Facebook IPO tempting but investors be wary

Data show IPOs tend to underperform the market and Facebook's may be no better, so wait it out.

With Facebook’s mammoth IPO inundating the news these days, it’s a good time to remind retail investors they are generally better off avoiding IPOs when they first come out. According to research conducted by University of Florida Professor Jay Ritter, stocks newly listed on U.S. exchanges from 1970 to 2008 trailed stocks of similar market capitalization by an average 4.7% one year after launch, and by 4.0% three years after.

But IPOs are hard to resist. Brokerages want the new issues to do well, so they engage in heavy promotion. And the IPOs for exciting new companies are usually big news items in the media.

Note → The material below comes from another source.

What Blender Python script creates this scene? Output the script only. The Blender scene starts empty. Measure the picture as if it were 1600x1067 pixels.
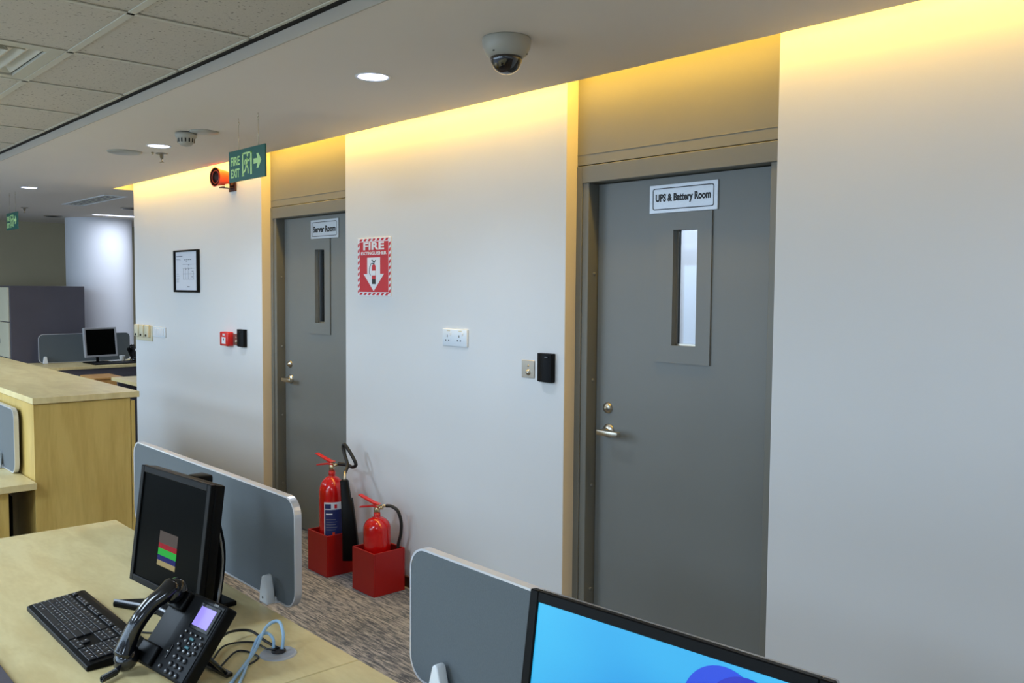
import bpy, bmesh, math, random
from mathutils import Vector, Matrix

PI = math.pi
S = bpy.context.scene
C = S.collection
random.seed(7)

# ------------------------------------------------------------------ camera
cd = bpy.data.cameras.new('camera')
cam = bpy.data.objects.new('camera', cd)
C.objects.link(cam)
cr = Vector((0.67130, 0.74113, 0.00762)).normalized()
cw = Vector((-0.73951, 0.67062, -0.05818)).normalized()
cu = cr.cross(cw).normalized()
cr = cw.cross(cu)
cam.matrix_world = Matrix(((cr.x, cu.x, -cw.x, 0), (cr.y, cu.y, -cw.y, 0), (cr.z, cu.z, -cw.z, 1.55), (0, 0, 0, 1)))
cd.sensor_width = 36.0
cd.lens = 31.202
cd.clip_start = 0.05
cd.clip_end = 60
S.camera = cam

# ------------------------------------------------------------------ world, exposure
wd = bpy.data.worlds.new('world')
S.world = wd
wd.use_nodes = True
wd.node_tree.nodes['Background'].inputs[0].default_value = (0.55, 0.65, 0.8, 1)
wd.node_tree.nodes['Background'].inputs[1].default_value = 0.1
S.view_settings.view_transform = 'Standard'
S.view_settings.look = 'None'
S.view_settings.exposure = 0.0
S.view_settings.gamma = 1.0
S.view_settings.use_curve_mapping = False

AMB = (0.62, 0.80, 1.0)


def area(name, loc, sx, sy, power, col, rot=(0, 0, 0), spread=PI):
    l = bpy.data.lights.new(name, 'AREA')
    l.shape = 'RECTANGLE'
    l.size = sx
    l.size_y = sy
    l.energy = power
    l.color = col
    l.spread = spread
    o = bpy.data.objects.new(name, l)
    C.objects.link(o)
    o.location = loc
    o.rotation_euler = rot
    return o


# made-up panels, out of view, for ambient light (their housings are built further down)
PANELS = [(-5.5, -1.0), (-2.4, -1.0), (0.7, -1.0), (-5.5, -3.0), (-2.4, -3.0), (0.7, -3.0), (-8.6, -1.0), (-8.6, -3.0)]
for px, py in PANELS:
    area('panel_lamp', (px, py, 2.385), 0.55, 1.15, 90 if px < -4 else 40, AMB)
# added cool fill standing in for daylight from behind the photographer
area('window_daylight', (-5.9, -4.35, 1.25), 11.6, 1.3, 148, (0.58, 0.78, 1.0), (PI / 2, 0, 0))
# warm cove strip hidden above the soffit along the wall
area('cove_lamp', (-2.4, 2.612, 2.50), 10.7, 0.05, 57, (1.0, 0.64, 0.10))
# rooms behind the two doors
area('battery_room_lamp', (-3.0, 4.0, 2.35), 1.6, 0.3, 24, (0.80, 0.87, 1.0))
area('server_room_lamp', (-5.6, 4.0, 2.35), 0.8, 0.3, 45, (0.75, 0.85, 1.0))
# linear fixture at the far end of the office
area('linear_lamp', (-10.68, 3.75, 2.35), 0.10, 0.9, 11, (0.78, 0.86, 1.0))
area('far_panel_lamp', (-9.6, 4.9, 2.35), 0.6, 1.2, 24, (0.75, 0.85, 1.0))  # added lamp, out of view, that brightens the column


def spot(loc, power):
    l = bpy.data.lights.new('downlight_lamp', 'SPOT')
    l.energy = power
    l.color = (0.74, 0.85, 1.0)
    l.spot_size = math.radians(125)
    l.spot_blend = 0.9
    l.shadow_soft_size = 0.05
    o = bpy.data.objects.new('downlight_lamp', l)
    C.objects.link(o)
    o.location = loc


DL = [(-0.65, 1.95), (-2.953, 1.94), (-5.25, 1.977), (-8.23, 2.02)]
for x, y in DL:
    spot((x, y, 2.352), 24 if x < -1 else 8)


# ------------------------------------------------------------------ materials
def lin(c):
    return tuple(((v / 255 + 0.055) / 1.055) ** 2.4 if v > 10 else v / 255 / 12.92 for v in c) + (1,)


def mat(name, rgb, rough=0.5, metal=0.0, noise=0.0, scale=8.0, bump=0.0, bscale=60.0, emit=None, estr=1.0, spec=0.5, stretch=None, coat=0.0, sheen=0.0):
    m = bpy.data.materials.new(name)
    m.use_nodes = True
    nt = m.node_tree
    b = nt.nodes['Principled BSDF']
    col = lin(rgb)
    b.inputs['Base Color'].default_value = col
    b.inputs['Roughness'].default_value = rough
    b.inputs['Metallic'].default_value = metal
    b.inputs['Specular IOR Level'].default_value = spec
    b.inputs['Coat Weight'].default_value = coat
    b.inputs['Sheen Weight'].default_value = sheen
    tc = nt.nodes.new('ShaderNodeTexCoord')
    mp = nt.nodes.new('ShaderNodeMapping')
    nt.links.new(tc.outputs['Object'], mp.inputs[0])
    if stretch:
        mp.inputs['Scale'].default_value = stretch
    n = nt.nodes.new('ShaderNodeTexNoise')
    n.inputs['Scale'].default_value = scale
    n.inputs['Detail'].default_value = 4
    nt.links.new(mp.outputs[0], n.inputs['Vector'])
    if noise:
        r = nt.nodes.new('ShaderNodeValToRGB')
        r.color_ramp.elements[0].position = 0.3
        r.color_ramp.elements[1].position = 0.7
        r.color_ramp.elements[0].color = tuple(v * (1 - noise) for v in col[:3]) + (1,)
        r.color_ramp.elements[1].color = tuple(min(1, v * (1 + noise)) for v in col[:3]) + (1,)
        nt.links.new(n.outputs[0], r.inputs[0])
        nt.links.new(r.outputs[0], b.inputs['Base Color'])
    if bump:
        n2 = nt.nodes.new('ShaderNodeTexNoise')
        n2.inputs['Scale'].default_value = bscale
        nt.links.new(mp.outputs[0], n2.inputs['Vector'])
        bp = nt.nodes.new('ShaderNodeBump')
        bp.inputs['Strength'].default_value = bump
        bp.inputs['Distance'].default_value = 0.002
        nt.links.new(n2.outputs[0], bp.inputs['Height'])
        nt.links.new(bp.outputs[0], b.inputs['Normal'])
    if emit:
        b.inputs['Emission Color'].default_value = lin(emit)
        b.inputs['Emission Strength'].default_value = estr
    return m


def wood_mat(name, c0, c1, c2, stretch, rough=0.38):
    m = bpy.data.materials.new(name)
    m.use_nodes = True
    nt = m.node_tree
    b = nt.nodes['Principled BSDF']
    b.inputs['Roughness'].default_value = rough
    b.inputs['Specular IOR Level'].default_value = 0.35
    tc = nt.nodes.new('ShaderNodeTexCoord')
    mp = nt.nodes.new('ShaderNodeMapping')
    mp.inputs['Scale'].default_value = stretch
    nt.links.new(tc.outputs['Object'], mp.inputs[0])
    n1 = nt.nodes.new('ShaderNodeTexNoise')
    n1.inputs['Scale'].default_value = 3.0
    n1.inputs['Detail'].default_value = 3
    n1.inputs['Distortion'].default_value = 1.2
    n2 = nt.nodes.new('ShaderNodeTexNoise')
    n2.inputs['Scale'].default_value = 26
    n2.inputs['Detail'].default_value = 5
    nt.links.new(mp.outputs[0], n1.inputs['Vector'])
    nt.links.new(mp.outputs[0], n2.inputs['Vector'])
    mx = nt.nodes.new('ShaderNodeMath')
    mx.operation = 'MULTIPLY_ADD'
    mx.inputs[1].default_value = 0.35
    nt.links.new(n2.outputs[0], mx.inputs[0])
    nt.links.new(n1.outputs[0], mx.inputs[2])
    r = nt.nodes.new('ShaderNodeValToRGB')
    e = r.color_ramp.elements
    e[0].position, e[0].color = 0.48, lin(c0)
    e[1].position, e[1].color = 0.84, lin(c2)
    k = e.new(0.66)
    k.color = lin(c1)
    nt.links.new(mx.outputs[0], r.inputs[0])
    nt.links.new(r.outputs[0], b.inputs['Base Color'])
    return m


def carpet_mat():
    m = bpy.data.materials.new('carpet')
    m.use_nodes = True
    nt = m.node_tree
    b = nt.nodes['Principled BSDF']
    b.inputs['Roughness'].default_value = 0.95
    b.inputs['Specular IOR Level'].default_value = 0.1
    tc = nt.nodes.new('ShaderNodeTexCoord')
    mp = nt.nodes.new('ShaderNodeMapping')
    mp.inputs['Scale'].default_value = (8.0, 62.0, 1)
    nt.links.new(tc.outputs['Object'], mp.inputs[0])
    n = nt.nodes.new('ShaderNodeTexNoise')
    n.inputs['Scale'].default_value = 1.3
    n.inputs['Detail'].default_value = 6
    n.inputs['Roughness'].default_value = 0.75
    nt.links.new(mp.outputs[0], n.inputs['Vector'])
    # carpet planks: each shifts the streaks a little lighter or darker
    bk = nt.nodes.new('ShaderNodeTexBrick')
    bk.inputs['Scale'].default_value = 1.0
    bk.inputs['Brick Width'].default_value = 1.0
    bk.inputs['Row Height'].default_value = 0.25
    bk.inputs['Mortar Size'].default_value = 0.0
    bk.inputs['Color1'].default_value = (0.40, 0.40, 0.40, 1)
    bk.inputs['Color2'].default_value = (0.6, 0.6, 0.6, 1)
    nt.links.new(tc.outputs['Object'], bk.inputs['Vector'])
    ad = nt.nodes.new('ShaderNodeMath')
    ad.operation = 'MULTIPLY_ADD'
    ad.inputs[1].default_value = 0.30
    nt.links.new(bk.outputs[0], ad.inputs[0])
    nt.links.new(n.outputs[0], ad.inputs[2])
    r = nt.nodes.new('ShaderNodeValToRGB')
    e = r.color_ramp.elements
    e[0].position, e[0].color = 0.50, lin((68, 74, 86))
    e[1].position, e[1].color = 0.78, lin((168, 166, 168))
    k = e.new(0.62)
    k.color = lin((100, 104, 113))
    k = e.new(0.68)
    k.color = lin((142, 141, 144))
    nt.links.new(ad.outputs[0], r.inputs[0])
    nt.links.new(r.outputs[0], b.inputs['Base Color'])
    n2 = nt.nodes.new('ShaderNodeTexNoise')
    n2.inputs['Scale'].default_value = 300
    nt.links.new(tc.outputs['Object'], n2.inputs['Vector'])
    bp = nt.nodes.new('ShaderNodeBump')
    bp.inputs['Strength'].default_value = 0.5
    bp.inputs['Distance'].default_value = 0.004
    nt.links.new(n2.outputs[0], bp.inputs['Height'])
    nt.links.new(bp.outputs[0], b.inputs['Normal'])
    return m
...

Nevertheless, the real investment winners traditionally have been the brokerages’ best customers who are favoured with allocations before the big pop that often occurs on the first day of trading. Ordinary investors don’t usually get a chance to buy until trading begins in the open market (and as a result end up with results like those in Professor Ritter’s findings).

Most serious books on investing advise against buying IPOs.

Burton Malkiel notes in A Random Walk Down Wall Street: “Investors should be very wary of purchasing today’s hot issue. Most initial public offerings underperform the stock market as a whole. … The managers of the companies themselves … try to time their sales to coincide with a peak in the prosperity of their companies. …”

Benjamin Graham states in The Intelligent Investor: “An elementary requirement for the intelligent investor is an ability to resist the blandishments of salesmen offering new common stock issues during bull markets. … Some of these issues may prove excellent buys—a few years later when nobody wants them.”

Stephen Jarislowsky writes In The Investment Zoo: “New issues are typically well promoted. … My experience is that you can buy nine out of 10 new issues at a lower price a year or two later. … I generally avoid new issues. …”

Jeremy Siegel argues in The Future for Investors: “Investing in IPOs is much akin to playing the lottery. There will be a few huge winners, such as Microsoft and Intel, but those who regularly invest in all IPOs will fall significantly behind those who invest in stocks already trading in the public markets.”